EPA Settlement Ends Decades Long Legal Battle. latino.foxnews.com. September 01, 2011. The decision by the U.S. Environmental Protection Agency to admit that there was discrimination against Latino students in California by exposing them to pesticides brings to an end more than a decade of court battling."That 12 years of litigation have passed to get to this conclusion shows that the government’s environmental agencies don’t care about the health of students in rural schools because they’re Latinos and because they’re poor," Erik Nicholson, the vice president of the United Farm Workers union, told Efe.
Campo con ciervo en California, cerca de SF
(Sertox)
The EPA said the decision was the result of a legal complaint filed by several organizations in 1999 against the California Department of Pesticide Regulation, or CDPR.
The complaint was based on the fact that the EPA agreed with the CDPR to increase the program to measure concentrations of pesticides in the air in rural areas where schools are located.
The resolution makes effective the EPA regulation related to Title VI of the Civil Rights Act, which bars discrimination by institutions that utilize federal funds.

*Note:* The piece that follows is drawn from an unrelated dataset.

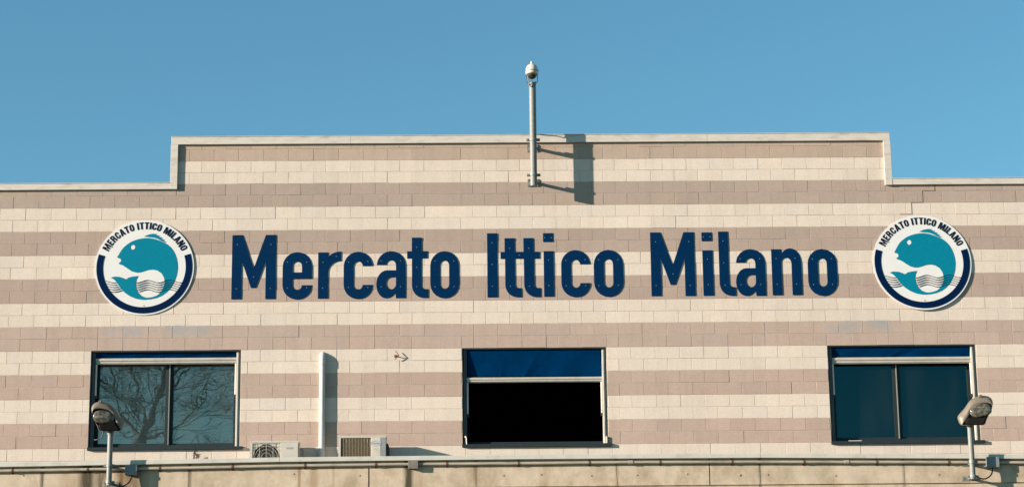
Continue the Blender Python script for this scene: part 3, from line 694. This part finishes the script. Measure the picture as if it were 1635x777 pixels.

The CDPR receives money from the EPA.
"All this time the children who have studied in rural schools have been absorbing those poisons, of which methyl bromide was already discontinued, and now another worse one is used which is methyl iodide (and which) we also want them to stop using," Nicholson said.
"This is occurring due to the arrogance of the agricultural industry which doesn’t care about the wellbeing of the workers and their families and doesn’t care that people keep dying due to lack of shade and lack of water in the camps during the summer," he said.
The EPA found that methyl bromide was used between 1995 and 2001 in areas where there were high percentages of Hispanics in the schools.
EPA spokesperson Mary Simms told Efe that the official response of her agency means that the "administrator, Lisa Jackson, has focused on … all the cases related to Title VI to seek a solution to those problems affecting the lives of the people."
Currently the CDPR, via the accord with the EPA, has agreed to expand a program to measure the concentrations of methyl bromide that have remained in the ground and the aquifer layers in the areas indicated in the suit that include the Watsonville zone, where there are six schools in which the majority of the students are Latinos.
Brett McFadden, chief business officer for the Pajaro Valley Unified School District, which includes Watsonville, told Efe that his school jurisdiction is hailing the EPA resolution.
"The school district is happy that the state officials will increase the checking of pesticides around the schools of Pajaro Valley," McFadden said.
"Many of our schools were built many years ago in agricultural areas. Additional data and information will be useful in protecting the interests and the safety of the students and the school personnel," he said.